- _Challenge_
In your copy, include every line of the listing below exactly but none of the pictures.

- _Collected material_
────────
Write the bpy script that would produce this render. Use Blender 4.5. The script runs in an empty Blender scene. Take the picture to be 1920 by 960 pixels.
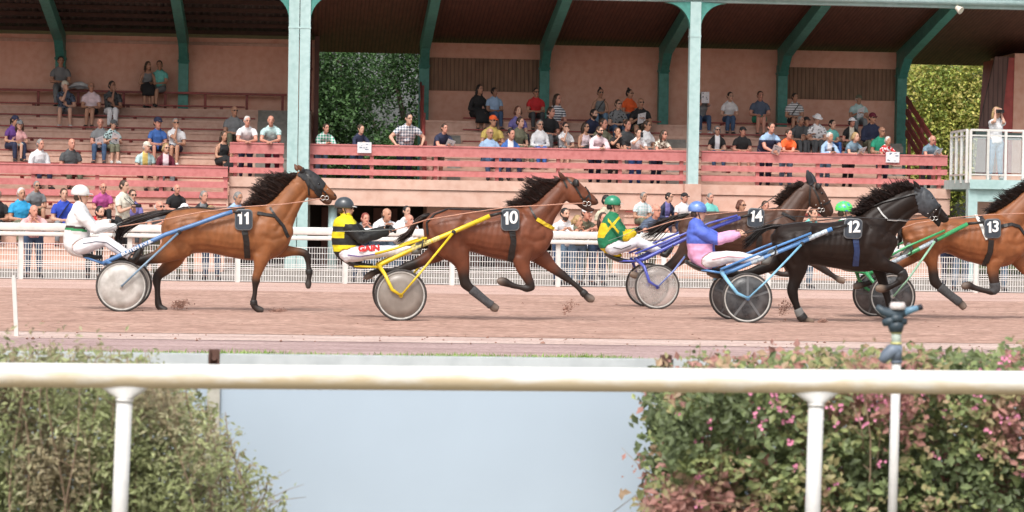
import bpy, bmesh, math, random
import numpy as np
from mathutils import Vector, Matrix
from mathutils import noise as mnoise

random.seed(7)
rng = np.random.default_rng(7)
PI = math.pi
R = math.radians
SC = bpy.context.scene
COL = SC.collection

# ------------------------------------------------------------------ camera, sky, sun, exposure
CAM_H = 1.55
F_PX = 5013.0                      # focal length in pixels of a 1920 px wide picture
YAW, PITCH, ROLL = math.atan(400 / 5013.0), 0.01775, 0.0165
fw = Vector((math.sin(YAW) * math.cos(PITCH), math.cos(YAW) * math.cos(PITCH), -math.sin(PITCH)))
rt0 = Vector((math.cos(YAW), -math.sin(YAW), 0))
up0 = rt0.cross(fw)
RT = rt0 * math.cos(ROLL) + up0 * math.sin(ROLL)
UP = up0 * math.cos(ROLL) - rt0 * math.sin(ROLL)
FW = fw
CAM = Vector((0, 0, CAM_H))
cd = bpy.data.cameras.new('camera')
cd.sensor_width = 36.0
cd.lens = 36.0 * F_PX / 1920.0
cd.clip_start = 0.3
cd.clip_end = 3000
cd.dof.use_dof = True
cd.dof.focus_distance = 38.0
cd.dof.aperture_fstop = 6.3
cam = bpy.data.objects.new('camera', cd)
COL.objects.link(cam)
m = Matrix((RT, UP, -FW)).transposed().to_4x4()
m.translation = CAM
cam.matrix_world = m
SC.camera = cam

W = bpy.data.worlds.new('World')
SC.world = W
W.use_nodes = True
nt = W.node_tree
bg = nt.nodes['Background']
sky = nt.nodes.new('ShaderNodeTexSky')
sky.sky_type = 'NISHITA'
sky.sun_disc = False
SUN_EL, SUN_AZ = R(52), R(200)      # azimuth from +Y, clockwise: behind the camera, a little to its left
sky.sun_elevation = SUN_EL
sky.sun_rotation = SUN_AZ
sky.air_density = 1.0
sky.dust_density = 5.0
sky.ozone_density = 0.6
hs = nt.nodes.new('ShaderNodeHueSaturation')
hs.inputs['Saturation'].default_value = 0.35
nt.links.new(sky.outputs[0], hs.inputs['Color'])
nt.links.new(hs.outputs[0], bg.inputs[0])
bg.inputs[1].default_value = 0.15
sl = bpy.data.lights.new('sun', 'SUN')
sl.energy = 1.35
sl.angle = R(14)
sl.color = (1.0, 0.965, 0.92)
sun = bpy.data.objects.new('sun', sl)
COL.objects.link(sun)
sd = Vector((math.sin(SUN_AZ) * math.cos(SUN_EL), math.cos(SUN_AZ) * math.cos(SUN_EL), math.sin(SUN_EL)))
sun.rotation_euler = sd.to_track_quat('Z', 'Y').to_euler()
sun.location = sd * 50
SC.view_settings.view_transform = 'Standard'
SC.view_settings.look = 'None'
SC.view_settings.gamma = 1
SC.view_settings.use_curve_mapping = False
SC.view_settings.exposure = 0.42
SC.cycles.max_bounces = 6
SC.cycles.transparent_max_bounces = 8

# ------------------------------------------------------------------ from the survey of the place to metres
def ray(px, py):
    u = (px - 960.0) / F_PX
    v = (480.0 - py) / F_PX
    return FW + RT * u + UP * v
def at(px, py, Y):                 # the point of the upright plane Y seen along that sight line
    d = ray(px, py)
    return CAM + d * (Y / d.y)
def gnd(px, py, z=0.0):
    d = ray(px, py)
    return CAM + d * ((z - CAM_H) / d.z)
def mpp(Y, px=960):                # metres per pixel there
    a, b = at(px, 400, Y), at(px, 410, Y)
    return (a - b).length / 10.0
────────
- _Expected answer_
Write the bpy script that would produce this render. Use Blender 4.5. The script runs in an empty Blender scene. Take the picture to be 1920 by 960 pixels.
import bpy, bmesh, math, random
import numpy as np
from mathutils import Vector, Matrix
from mathutils import noise as mnoise

random.seed(7)
rng = np.random.default_rng(7)
PI = math.pi
R = math.radians
SC = bpy.context.scene
COL = SC.collection

# ------------------------------------------------------------------ camera, sky, sun, exposure
CAM_H = 1.55
F_PX = 5013.0                      # focal length in pixels of a 1920 px wide picture
YAW, PITCH, ROLL = math.atan(400 / 5013.0), 0.01775, 0.0165
fw = Vector((math.sin(YAW) * math.cos(PITCH), math.cos(YAW) * math.cos(PITCH), -math.sin(PITCH)))
rt0 = Vector((math.cos(YAW), -math.sin(YAW), 0))
up0 = rt0.cross(fw)
RT = rt0 * math.cos(ROLL) + up0 * math.sin(ROLL)
UP = up0 * math.cos(ROLL) - rt0 * math.sin(ROLL)
FW = fw
CAM = Vector((0, 0, CAM_H))
cd = bpy.data.cameras.new('camera')
cd.sensor_width = 36.0
cd.lens = 36.0 * F_PX / 1920.0
cd.clip_start = 0.3
cd.clip_end = 3000
cd.dof.use_dof = True
cd.dof.focus_distance = 38.0
cd.dof.aperture_fstop = 6.3
cam = bpy.data.objects.new('camera', cd)
COL.objects.link(cam)
m = Matrix((RT, UP, -FW)).transposed().to_4x4()
m.translation = CAM
cam.matrix_world = m
SC.camera = cam

W = bpy.data.worlds.new('World')
SC.world = W
W.use_nodes = True
nt = W.node_tree
bg = nt.nodes['Background']
sky = nt.nodes.new('ShaderNodeTexSky')
sky.sky_type = 'NISHITA'
sky.sun_disc = False
SUN_EL, SUN_AZ = R(52), R(200)      # azimuth from +Y, clockwise: behind the camera, a little to its left
sky.sun_elevation = SUN_EL
sky.sun_rotation = SUN_AZ
sky.air_density = 1.0
sky.dust_density = 5.0
sky.ozone_density = 0.6
hs = nt.nodes.new('ShaderNodeHueSaturation')
hs.inputs['Saturation'].default_value = 0.35
nt.links.new(sky.outputs[0], hs.inputs['Color'])
nt.links.new(hs.outputs[0], bg.inputs[0])
bg.inputs[1].default_value = 0.15
sl = bpy.data.lights.new('sun', 'SUN')
sl.energy = 1.35
sl.angle = R(14)
sl.color = (1.0, 0.965, 0.92)
sun = bpy.data.objects.new('sun', sl)
COL.objects.link(sun)
sd = Vector((math.sin(SUN_AZ) * math.cos(SUN_EL), math.cos(SUN_AZ) * math.cos(SUN_EL), math.sin(SUN_EL)))
sun.rotation_euler = sd.to_track_quat('Z', 'Y').to_euler()
sun.location = sd * 50
SC.view_settings.view_transform = 'Standard'
SC.view_settings.look = 'None'
SC.view_settings.gamma = 1
SC.view_settings.use_curve_mapping = False
SC.view_settings.exposure = 0.42
SC.cycles.max_bounces = 6
SC.cycles.transparent_max_bounces = 8

# ------------------------------------------------------------------ from the survey of the place to metres
def ray(px, py):
    u = (px - 960.0) / F_PX
    v = (480.0 - py) / F_PX
    return FW + RT * u + UP * v
def at(px, py, Y):                 # the point of the upright plane Y seen along that sight line
    d = ray(px, py)
    return CAM + d * (Y / d.y)
def gnd(px, py, z=0.0):
    d = ray(px, py)
    return CAM + d * ((z - CAM_H) / d.z)
def mpp(Y, px=960):                # metres per pixel there
    a, b = at(px, 400, Y), at(px, 410, Y)
    return (a - b).length / 10.0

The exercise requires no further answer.